Monday, May 5, 2014
Taking Religious Freedom Seriously
I'm struck by a couple of the eloquent passages in Kagan's dissent in Town of Greece:
The not-so-implicit message of the majority’s opinion—“What’s the big deal, anyway?”—is mistaken. The content of Greece’s prayers is a big deal, to Christians and non-Christians alike. A person’s response to the doctrine, language, and imagery contained in those invocations reveals a core aspect of identity—who that person is and how she faces the world ....
I would treat more seriously the multiplicity of Americans’ religious commitments, along with the challenge they can pose to the project—the distinctively American project—of creating one from the many, and governing all as united.
In Hobby Lobby, and in other cases about free exercise rights, we hear people on the left arguing "What's the big deal, anyway?" Nobody--so the argument goes--is forcing Hobby Lobby's owners to use contraceptives/potential-abortifacients, or administer them, or endorse their use, and including them in an insurance policy is not much different than paying a salary to an employee who will use it for contraception; likewise, nobody is forcing Catholic institutions to host or perform same-sex marriages, or to say they are good, so what's the real impact on religious commitments? And also, "What's so special about religion? People have lots of objections to government policies and don't get to claim an exemption."

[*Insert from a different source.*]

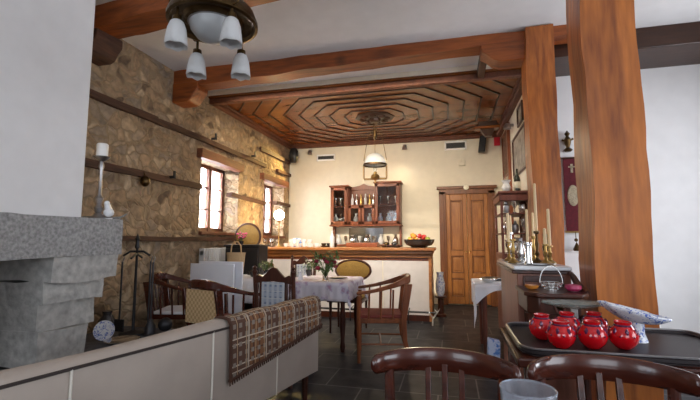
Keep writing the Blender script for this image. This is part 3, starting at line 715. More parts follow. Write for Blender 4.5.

Kagan's identification of religious belief as a "core aspect of identity" helps answer why it's a big deal, and why religious objections to majoritarian policies are distinctive. The depth and comprehensive nature of a religious belief, for someone who believes it strongly enough to stand up for it, means that the person suffers a serious burden to his/her integrity when pressured to act in ways inconsistent with the belief. I wish the majority had give more weight to this in today's case where the objection was to the government's implementation of a policy concerning religious acts (prayers). And I hope that it presages that in Hobby Lobby, Kagan will take the business owners' objections to a secular government policy seriously and at least vote to require a strong reason to override them.